Ivy Aberdeen's Letter to the World

Ivy Aberdeen's Letter to the World

2018 • 309 pages

Ratings12

Average rating4.3

15

I have a niece and nephew who are both three, born just days apart from each other. When they were tiny and wriggling and screaming because that's all they could do, we would tell our siblings (their parents) that being a baby is hard. When they started walking and talking, and started saying no to absolutely everything, we told our siblings that toddlering must be hard. Now, of course, being three is hard - having their worlds turned upside down now that their own siblings are entering the picture.

As I closed Ivy Aberdeen's Letter to the World, I thought, being a tween is hard. Then I started wondering if there's ever an age or era that's not hard. I think we survive by getting through what seems hard, and imagining that it must all be smooth sailing from here on out, avoiding thinking about hardship unless we're actively dealing with it.
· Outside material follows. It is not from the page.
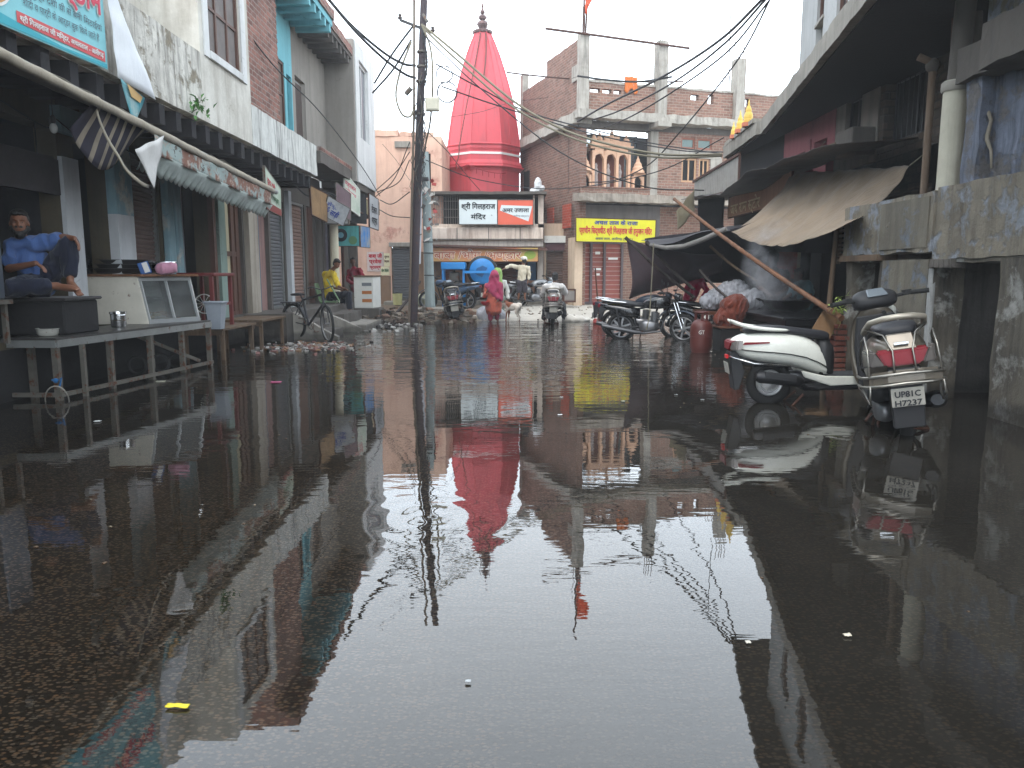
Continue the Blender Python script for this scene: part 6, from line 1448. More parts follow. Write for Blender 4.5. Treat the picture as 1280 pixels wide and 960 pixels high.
M_redl = paint('tail_lamp_red', rgb(120,12,26), .35, var=.2, spec=.3)
M_redr = paint('reflector_red', rgb(200,24,30), .3, var=.1)
M_clear = paint('lamp_clear', rgb(140,134,130), .15, metal=.4)
M_plate = paint('number_plate', rgb(176,172,162), .6, var=.5, sc_=20)
M_ali = paint('cast_alloy', rgb(140,140,142), .4, metal=.8, var=.4)
def scooter(label, loc, rz, lean=0, body=None, rear_guard=False, plate=None, s=1.08, steer=0, stand=False, inner=None, pitch=0, rim=None, zf=1.0, yf=1.0):
    """x forward, y left, z up; origin on the ground under the rear axle"""
    o = thing('scooter', label, 'scooter', loc, world=False); o.rotation_mode = 'ZXY' if False else 'XYZ'
    o.rotation_euler = (0,0,0)
    o.rotation_euler = (Matrix.Rotation(rz,3,'Z') @ Matrix.Rotation(pitch,3,'Y') @ Matrix.Rotation(lean,3,'X')).to_euler(); o.scale = (s,s,s)
    wheel(o, (0,0,.225), .225, .095, rim or paint('scooter_rim', rgb(196,196,196), .35, metal=.5, var=.3))
    # rear body
    S = [(-.40,.05,.60,.68),(-.36,.10,.555,.735),(-.28,.145,.50,.775),(-.15,.175,.455,.80),(0,.19,.43,.80),(.15,.19,.40,.79),(.3,.175,.36,.75),(.42,.15,.31,.68),(.52,.11,.28,.56),(.6,.06,.27,.42)]
    m = MB(); m.loft([sec(x,h,z0,z1,20,.75) for x,h,z0,z1 in S]); bd = m.build('body', body, o, smooth=True, sub=1)
    m = MB()
    for sgn in (-1,1):
        pts = []
        for x,h,z0,z1 in S[1:-1]:
            pts.append(V((x, sgn*(h*1.0+.003), lerp(z0,z1,.38))))
        m.tube(pts, .006, 6)
    m.build('panel_seam', M_blkpl, bd)
    for sgn in (-1,1):
        m = MB(); m.prism([(-.3,sgn*.155,.66),(-.05,sgn*.19,.675),(-.05,sgn*.19,.69),(-.28,sgn*.16,.69)], (0,sgn*.006,0)); m.build('badge', M_redl if not rear_guard else M_chrome, bd)
    # seat
    Q = [(-.26,.10,.775,.835),(-.2,.125,.775,.86),(-.05,.14,.775,.865),(.1,.145,.765,.855),(.25,.14,.74,.825),(.4,.125,.70,.80),(.52,.10,.67,.785),(.57,.06,.68,.75)]
    m = MB(); m.loft([sec(x,h,z0,z1,18,.6) for x,h,z0,z1 in Q]); m.build('seat', M_seat, o, smooth=True, sub=1)
    # seat front fairing (under-seat, black)
    m = MB(); m.loft([sec(.46,.12,.28,.70,16,.7), sec(.55,.105,.28,.69,16,.7), sec(.60,.08,.28,.62,16,.7)]); m.build('under_seat_cover', M_blkpl, o, smooth=True)
    # grab rail
    m = MB()
    if rear_guard:
        m.tube([(.05,.165,.80),(-.12,.17,.83),(-.30,.15,.885),(-.36,.08,.905),(-.37,0,.91),(-.36,-.08,.905),(-.30,-.15,.885),(-.12,-.17,.83),(.05,-.165,.80)], .019, 10)
        m.build('grab_rail', paint('grab_grey', rgb(168,160,146), .35, metal=.4), o, smooth=True)
    else:
        for sgn in (-1,1):
            m.loft([sec(.16,.016,.79,.825,10,.9,sgn*.155), sec(-.05,.02,.80,.845,10,.9,sgn*.165), sec(-.25,.022,.83,.88,10,.9,sgn*.15), sec(-.36,.02,.885,.93,10,.9,sgn*.10), sec(-.40,.012,.915,.95,10,.9,sgn*.06)])
        m.loft([sec(-.385,.07,.90,.935,10,.8), sec(-.34,.1,.875,.905,10,.8)])
        m.build('grab_rail', body, o, smooth=True, sub=1)
    # tail lamp
    m = MB(); m.prism([(-.42,-.10,.60),(-.42,.10,.60),(-.41,.145,.70),(-.41,-.145,.70)], (.07,0,.01)); tl = m.build('tail_lamp', M_redl, o, bevel=.012, seg=2)
    for sgn in (-1,1):
        m = MB(); m.prism([V((-.418,sgn*.104,.605)),V((-.36,sgn*.185,.60)),V((-.35,sgn*.185,.71)),V((-.408,sgn*.149,.70))], (.06,0,.01)); m.build('indicator', M_clear, tl, bevel=.01, seg=2)
    # rear fender + plate
    m = MB(); m.prism([(-.40,-.09,.58),(-.33,-.09,.60),(-.26,-.09,.36),(-.31,-.09,.18),(-.36,-.09,.17),(-.39,-.09,.40)], (0,.18,0)); m.loft([sec(-.30,.08,.42,.58,12), sec(-.1,.09,.40,.56,12), sec(.1,.1,.36,.5,12)])
    fd = m.build('rear_fender', M_blkpl, o, bevel=.008)
    m = MB(); m.prism([(-.405,-.092,.335),(-.405,.092,.335),(-.423,.092,.46),(-.423,-.092,.46)], (-.006,0,0)); pl_ = m.build('number_plate', M_plate, o, bevel=.003)
    # text is built from behind: reader looks toward +x, so reading direction is -y
    if plate: text(plate[0], V((-.424+.0, .072, .405)), (0,-1,0), (-.14,0,1), .054, flat('plate_ink', rgb(50,52,56)), pl_, 'lettering', bold=.03, width=.14, depth=.012)
    if plate: text(plate[1], V((-.415, .075, .346)), (0,-1,0), (-.14,0,1), .054, flat('plate_ink', rgb(50,52,56)), pl_, 'lettering', bold=.03, width=.148, depth=.012)
    m = MB(); m.box(-.43,-.405,-.045,.045,.50,.545); m.build('reflector', M_redr, o, bevel=.006)
    if rear_guard:
        m = MB()
        m.tube([(.1,.23,.50),(-.25,.235,.53),(-.42,.21,.545),(-.475,.13,.555),(-.48,0,.56),(-.475,-.13,.555),(-.42,-.21,.545),(-.25,-.235,.53),(.1,-.23,.50)], .010, 8)
        m.tube([(.1,.23,.44),(-.25,.235,.47),(-.42,.21,.485),(-.465,.13,.49),(-.47,0,.495),(-.465,-.13,.49),(-.42,-.21,.485),(-.25,-.235,.47),(.1,-.23,.44)], .009, 8)
        for sgn in (-1,1):
            m.tube([(-.46,sgn*.06,.555),(-.43,sgn*.055,.70),(-.36,sgn*.09,.80),(-.2,sgn*.17,.84)], .006, 8)
            m.tube([(-.43,sgn*.2,.55),(-.4,sgn*.19,.72),(-.3,sgn*.19,.80),(-.15,sgn*.2,.76),(-.1,sgn*.22,.6)], .006, 8)
            m.tube([(-.43,sgn*.2,.49),(-.41,sgn*.21,.40),(-.33,sgn*.2,.35),(-.2,sgn*.21,.38),(-.12,sgn*.23,.46)], .006, 8)
        m.build('crash_guard', paint('guard_steel', rgb(150,146,138), .3, metal=.85, var=.5), o, smooth=True)
        m = MB(); m.prism([(-.20,-.225,.44),(-.42,-.2,.47),(-.46,-.1,.485),(-.46,.1,.485),(-.42,.2,.47),(-.20,.225,.44)], (0,0,.1)); m.build('bumper_skirt', body, o, bevel=.02, seg=2)
        m = MB(); m.prism([(-.385,-.085,.70),(-.385,.085,.70),(-.31,.075,.80),(-.31,-.075,.80)], (-.02,0,0)); m.build('tail_cover', body, o, bevel=.01)
        m = MB(); m.box(-.405,-.385,-.04,.04,.735,.75); m.build('badge', M_chrome, o)
    else:
        m = MB()
        for sgn in (-1,1): m.tube([(.15,sgn*.2,.42),(-.2,sgn*.215,.46),(-.38,sgn*.17,.52),(-.4,sgn*.05,.53)], .01, 8)
        m.build('side_rail', M_chrome, o, smooth=True)
    # engine, exhaust, air box
    m = MB(); m.loft([sec(-.06,.04,.17,.30,14,.7,.10), sec(.1,.055,.15,.33,14,.7,.11), sec(.3,.05,.18,.33,14,.7,.10), sec(.42,.035,.2,.3,14,.7,.08)]); m.build('engine_case', M_ali, o, smooth=True)
    m = MB(); m.loft([sec(-.12,.05,.33,.45,14,.5,.12), sec(.1,.06,.32,.46,14,.5,.13), sec(.22,.05,.33,.45,14,.5,.12)]); m.build('air_box', M_blkpl, o, smooth=True)
    m = MB(); m.tube([(.45,-.1,.16),(.32,-.15,.19),(.26,-.165,.24)], .018, 8); m.tube([(.28,-.165,.25),(.24,-.17,.255),(-.14,-.19,.315),(-.18,-.19,.32)], [.03,.055,.062,.04], 14); m.build('exhaust', paint('exhaust_black', rgb(44,44,46), .4, metal=.5, var=.4), o, smooth='auto')
    m = MB(); m.loft([sec(-.1,.012,.30,.37,10,.6,-.245), sec(.2,.012,.25,.33,10,.6,-.225)]); m.build('heat_shield', M_blkpl, o)
    m = MB(); m.tube([(.12,.15,.2),(.22,.17,.1),(.2,.17,.02)], .012, 6); m.tube([(.3,.12,.12),(.16,.16,-.01 if stand else .05),(.16,-.16,-.01 if stand else .05),(.3,-.12,.12)], .013, 6); m.tube([(.18,.17,.2),(.06,.2,.2),(.02,.22,.18)], .01, 6); m.build('centre_stand', M_rust, o)
    # floorboard and skirts
    m = MB(); m.prism([(.5,-.15,.285),(1.03,-.17,.275),(1.03,.17,.275),(.5,.15,.285)], (0,0,.025)); m.build('floorboard', M_blkpl, o, bevel=.006)
    m = MB()
    for sgn in (-1,1):
        m.prism([V((.26,sgn*.17,.36)),V((.5,sgn*.165,.30)),V((1.04,sgn*.175,.285)),V((1.09,sgn*.175,.35)),V((1.11,sgn*.17,.30)),V((1.05,sgn*.165,.215)),V((.55,sgn*.15,.20)),V((.3,sgn*.15,.29))], (0,-sgn*.025,0))
    m.build('side_skirt', body, o, bevel=.008, seg=2)
    m = MB(); m.box(.3,1.05,-.12,.12,.15,.21); m.build('under_frame', M_blkpl, o, bevel=.02)
    # leg shield, front
    secs = []
    for z,xb,xf,hw in ((.24,1.06,1.10,.16),(.36,1.05,1.16,.2),(.5,1.07,1.23,.21),(.64,1.08,1.26,.205),(.78,1.06,1.24,.18),(.88,1.03,1.19,.13),(.93,1.01,1.13,.07)):
        pts = []
        for k in range(16):
            a = 2*pi*k/16; c, s_ = math.cos(a), math.sin(a)
            xx = lerp(xb, xf, (1+c)/2)
            pts.append(V((xx - (.07*abs(s_)**2 if c > 0 else 0), hw*math.copysign(abs(s_)**.8, s_), z)))
        secs.append(pts)
    m = MB(); m.loft(secs); m.build('front_apron', body, o, smooth=True, sub=1)
    m = MB(); m.prism([(1.045,-.17,.30),(1.045,.17,.30),(1.05,.17,.62),(1.03,.13,.86),(1.03,-.13,.86),(1.05,-.17,.62)], (-.03,0,0)); m.build('inner_shield', inner or M_blkpl, o, bevel=.01)
    # front wheel + fender + fork; steering group via rotation about the head
    st_ = Matrix.Rotation(steer, 4, 'Z')
    def steerpart(ob):
        for v in ob.data.vertices: v.co = st_ @ (v.co - V((1.12,0,0))) + V((1.12,0,0))
    f0 = len(COL.objects)
    fw = wheel(o, (1.24,0,.225), .225, .09, rim or paint('scooter_rim', rgb(150,150,150)))
    for q in [fw] + kids(fw): steerpart(q)
    secs = []
    for k in range(12):
        a = lerp(-.25, pi+.1, k/11); R_ = .255
        cx, cz = 1.24 + R_*math.cos(a), .235 + R_*math.sin(a); hw = .07 if 1 < k < 10 else .05
        d_ = V((math.cos(a),0,math.sin(a)))
        secs.append([V((cx,-hw,cz)), V((cx,-hw*.6,cz))+d_*.03, V((cx,hw*.6,cz))+d_*.03, V((cx,hw,cz)), V((cx,hw*.6,cz))+d_*.012, V((cx,-hw*.6,cz))+d_*.012])
    m = MB(); m.loft(secs); q = m.build('front_fender', body, o, smooth=True); steerpart(q)
    m = MB()
    for sgn in (-1,1): m.tube([(1.24,sgn*.075,.225),(1.2,sgn*.075,.42),(1.14,sgn*.06,.6)], .017, 8)
    q = m.build('fork', M_ali, o); steerpart(q)
    # handlebar cowl
    m = MB(); m.loft([sec(.98,.10,.93,.985,18,.7), sec(1.02,.16,.905,1.035,18,.7), sec(1.09,.175,.88,1.06,18,.7), sec(1.15,.13,.90,1.06,18,.7), sec(1.19,.07,.93,1.02,18,.7)]); q = m.build('handlebar_cowl', body if not rear_guard else M_blkpl, o, smooth=True, sub=1); steerpart(q)
    cowl = q
    m = MB(); m.prism([V((.985,-.075,.995)),V((.985,.075,.995)),V((1.055,.06,1.052)),V((1.055,-.06,1.052))], (-.012,0,.012)); q = m.build('speedometer', paint('dial_glass', rgb(120,128,134), .15, metal=.2), cowl, bevel=.006); steerpart(q)
    m = MB(); m.loft([sec(1.17,.065,.93,1.02,14,.7), sec(1.205,.05,.94,1.0,14,.7)]); q = m.build('headlamp', M_clear, cowl, smooth=True); steerpart(q)
    for sgn in (-1,1):
        m = MB(); m.tube([(1.06,sgn*.12,.975),(1.03,sgn*.2,.985),(.98,sgn*.26,.99)], .014, 8); m.tube([(.99,sgn*.235,.99),(.95,sgn*.35,.985)], .019, 10); m.tube([(1.03,sgn*.2,1.0),(1.06,sgn*.27,.99),(1.02,sgn*.36,.975)], .006, 6)
        m.obox((1.01,sgn*.215,.995), (.06,.05,.04)); q = m.build('grip', M_rubber, o, smooth='auto'); steerpart(q)
    def squash(ob):
        if ob.name.split('.')[0] in ('wheel',): return
        for v in ob.data.vertices:
            if yf != 1: v.co.y *= yf
            if v.co.z > .36: v.co.z = .36 + (v.co.z-.36)*zf
        for q in kids(ob): squash(q)
    if zf != 1 or yf != 1:
        for q in kids(o): squash(q)
    return o
M_whb = paint('scooter_white', rgb(228,228,218), .28, var=.3, coat=.6, sc_=3, bump=.01)
M_slb = paint('scooter_champagne', rgb(112,104,92), .35, metal=.5, var=.3, coat=.5, bump=.01)
M_bkb = paint('scooter_black', (.012,.012,.014,1), .25, var=.3, coat=.6, bump=.01)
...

Twelve-year-old Ivy deals with a lot of hardship and identity crises in this middle-grade read — in the early pages, her home is destroyed when a tornado tears through her town, she and her family (including her older sister and twin newborn brothers) are displaced into a single hotel room while they figure out their next move, and Ivy's trying to figure out if she likes girls, navigating a potential first crush and worrying that it would ruin her relationships with her friends and sister if they knew. It's a lot.

It's a gorgeously written book, with Ivy's love of drawing bleeding from every interaction, and lots of wonderful, and wonderfully human, characters. Just lovely.